A month later, Pietro was informed that Francis was walking the streets of Assisi, begging for food and becoming a laughingstock. An enraged Pietro found his son and beat him. He dragged him home and locked him in a dark cellar, limiting him to bread and water, until his son came to his senses.

These then customary and legal means of enforcing parental authority did not bear fruit. As soon as Pietro was called away on business, Francis’s mother let her son go.

That’s when Pietro called in the authorities. He told the bishop that his son, divine calling or not, had no business stealing from the family. The bishop summoned Francis and instructed him to return what he had taken. Pietro and the bishop waited as an obviously shaken Francis stepped into an adjoining room. When the door opened again, Pietro saw his son walk out naked, carrying his clothes in a neat pile. He placed them at Pietro’s feet and said to all present, “Up to now, I have called Pietro di Bernardone father. Hereafter I shall not say, Father Pietro di Bernardone, but Our Father Who Art in Heaven!”

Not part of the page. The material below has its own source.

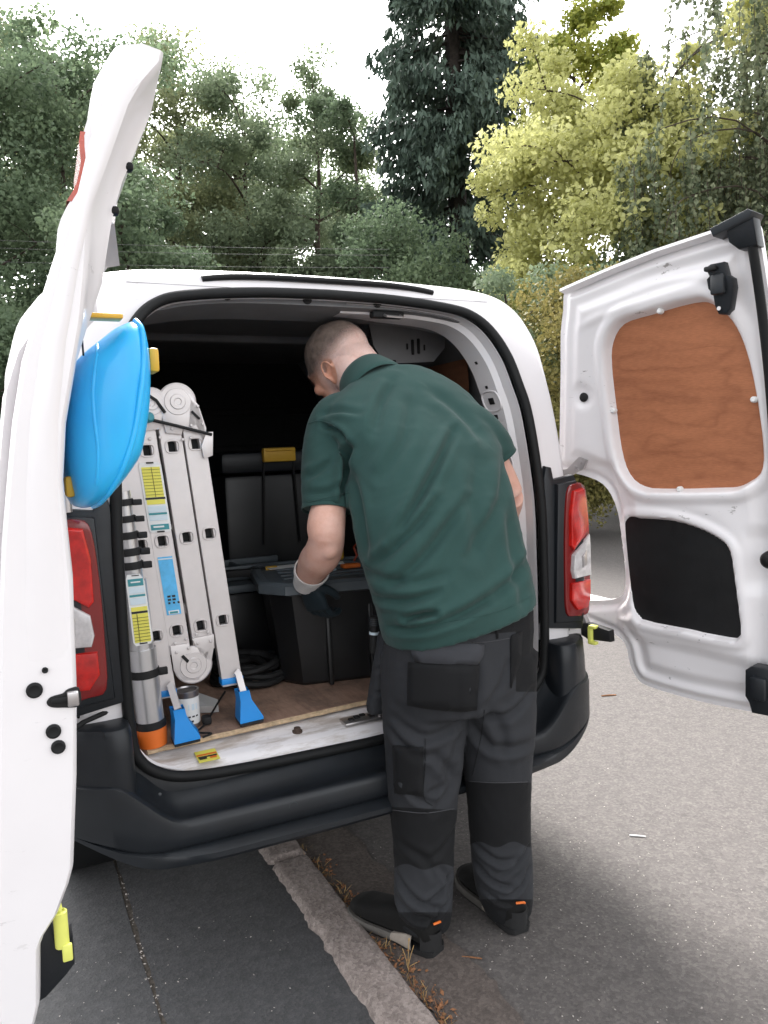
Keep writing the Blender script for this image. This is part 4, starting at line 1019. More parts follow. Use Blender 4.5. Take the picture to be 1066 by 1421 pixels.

It is a scene full of wonder. Was Francis’s acceptance of his divine mission primarily a rejection of his father? If so, what personal issues divided father and son? Or did a life of poverty require forsaking his father, who would always represent the lure of Mammon, the life of ease and comfort?

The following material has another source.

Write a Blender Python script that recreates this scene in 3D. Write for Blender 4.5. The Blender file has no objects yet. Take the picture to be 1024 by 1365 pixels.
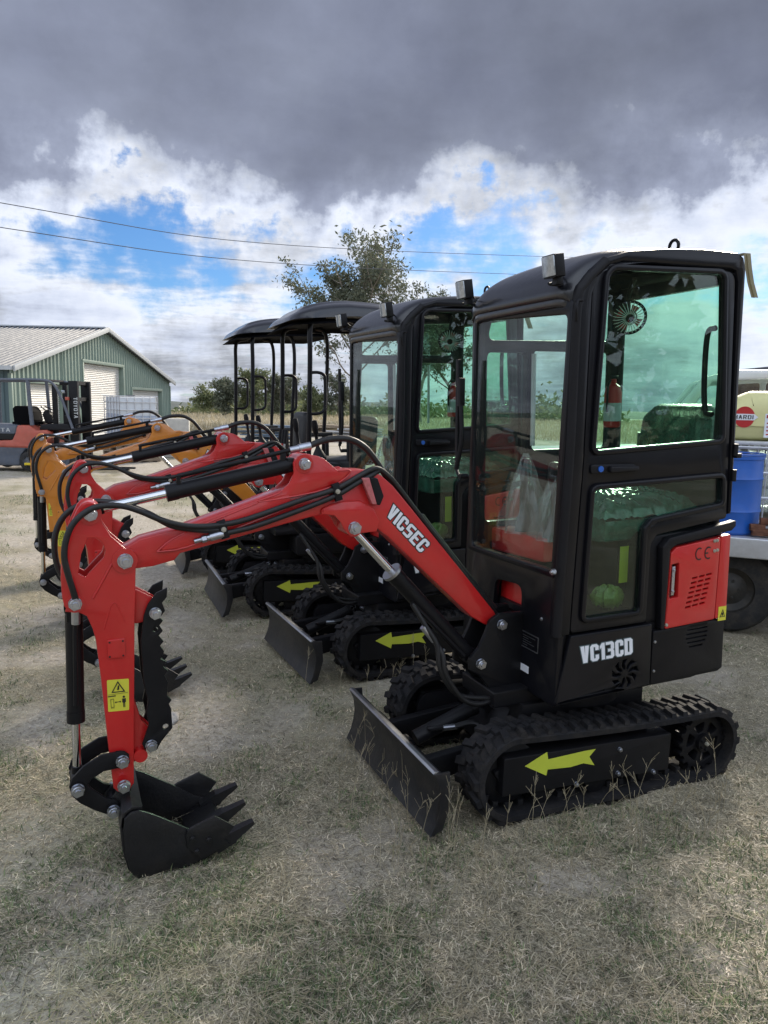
import bpy, bmesh, math, random
import numpy as np
from mathutils import Vector, Matrix, Euler
from mathutils.geometry import tessellate_polygon
random.seed(7); rng = np.random.default_rng(7)
R = math.radians
scene = bpy.context.scene
col = scene.collection

# ------------------------------------------------------------------ frame of the place
CAM = Vector((2.10, 2.80, 1.65))
YAW, PITCH, ROLL = R(23.3), R(8.23), R(1.2)
F0 = Vector((-math.sin(YAW), -math.cos(YAW), 0))          # level view direction
R0 = F0.cross(Vector((0, 0, 1)))                           # level right
def V(lat, dep, z=0.0):                                    # metres right / ahead of the photographer
    p = CAM + R0 * lat + F0 * dep
    return Vector((p.x, p.y, z))

# ------------------------------------------------------------------ materials
def new_mat(name):
    m = bpy.data.materials.new(name); m.use_nodes = True
    nt = m.node_tree; nt.nodes.clear()
    return m, nt
def N(nt, t, **kw):
    n = nt.nodes.new(t)
    for k, v in kw.items():
        if k in n.inputs: n.inputs[k].default_value = v
        else: setattr(n, k, v)
    return n
def ramp(nt, fac, stops):
    r = nt.nodes.new('ShaderNodeValToRGB')
    el = r.color_ramp.elements
    while len(el) < len(stops): el.new(0.5)
    for e, (p, c) in zip(el, stops):
        e.position = p; e.color = (c[0], c[1], c[2], 1) if len(c) == 3 else c
    if fac is not None: nt.links.new(fac, r.inputs[0])
    return r
def mixc(nt, fac, a, b, mode='MIX'):
    n = nt.nodes.new('ShaderNodeMix'); n.data_type = 'RGBA'; n.blend_type = mode
    for sock, val in ((n.inputs[0], fac), (n.inputs[6], a), (n.inputs[7], b)):
        if hasattr(val, 'is_output'): nt.links.new(val, sock)
        elif isinstance(val, (int, float)): sock.default_value = val
        else: sock.default_value = (val[0], val[1], val[2], 1)
    return n.outputs[2]
def paint(name, color, rough=.4, metal=0., var=.15, scale=6., coat=0., dust=0., bump=0., bscale=120., spec=.5, dcol=(.22, .17, .11)):
    m, nt = new_mat(name)
    out = N(nt, 'ShaderNodeOutputMaterial'); b = N(nt, 'ShaderNodeBsdfPrincipled')
    nt.links.new(b.outputs[0], out.inputs[0])
    tc = N(nt, 'ShaderNodeTexCoord')
    nz = N(nt, 'ShaderNodeTexNoise', Scale=scale, Detail=6., Roughness=.65)
    nt.links.new(tc.outputs['Object'], nz.inputs['Vector'])
    lo = tuple(c * (1 - var) for c in color); hi = tuple(min(1, c * (1 + var)) for c in color)
    rp = ramp(nt, nz.outputs[0], [(.3, lo), (.7, hi)])
    c = rp.outputs[0]
    rr = N(nt, 'ShaderNodeMapRange'); rr.inputs[3].default_value = max(.02, rough - .1); rr.inputs[4].default_value = min(1, rough + .14)
    n2 = N(nt, 'ShaderNodeTexNoise', Scale=scale * 4.3, Detail=5., Roughness=.7)
    nt.links.new(tc.outputs['Object'], n2.inputs['Vector']); nt.links.new(n2.outputs[0], rr.inputs[0])
    nt.links.new(rr.outputs[0], b.inputs['Roughness'])
    if dust > 0:
        n3 = N(nt, 'ShaderNodeTexNoise', Scale=scale * 1.7, Detail=9., Roughness=.75)
        nt.links.new(tc.outputs['Object'], n3.inputs['Vector'])
        dr = ramp(nt, n3.outputs[0], [(.45, (0, 0, 0)), (.8, (dust, dust, dust))])
        c = mixc(nt, dr.outputs[0], c, dcol)
    nt.links.new(c, b.inputs['Base Color'])
    b.inputs['Metallic'].default_value = metal
    b.inputs['Specular IOR Level'].default_value = spec
    b.inputs['Coat Weight'].default_value = coat; b.inputs['Coat Roughness'].default_value = .13
    if bump > 0:
        n4 = N(nt, 'ShaderNodeTexNoise', Scale=bscale, Detail=3.)
        nt.links.new(tc.outputs['Object'], n4.inputs['Vector'])
        bp = N(nt, 'ShaderNodeBump', Strength=bump, Distance=.004)
        nt.links.new(n4.outputs[0], bp.inputs['Height']); nt.links.new(bp.outputs[0], b.inputs['Normal'])
    return m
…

We simply don’t know, for the historical sources remain silent. We can only watch as transfixed son and astonished father walk out of the cathedral, one on the narrow path of pilgrimage, the other on the wide path to his fabric shop—never, as far as we know, to have anything to do with each other again.

Giles of Assisi
(c.1190–1262)

Laborer, lover, and knight

Like many young men, Giles was no doubt filled with dreams of glory, daring, and great deeds. He observed the eccentric yet enchanting behavior of his fellow Assisian, Francis. Then, after two prominent citizens of the town forsook wealth and status to join Francis, 18-year-old Giles did the same. On Saint George’s Day, when churches across Europe honored the great knight’s dragon slaying, Giles presented himself to the “little poor man.”

Giles became a sort of spiritual knight, traveling to Rome, to Saint James of Compostela in Spain, to the Holy Land. His quest? To know his Lord as he visited holy places, and to make him known as he lived and preached the way of Francis.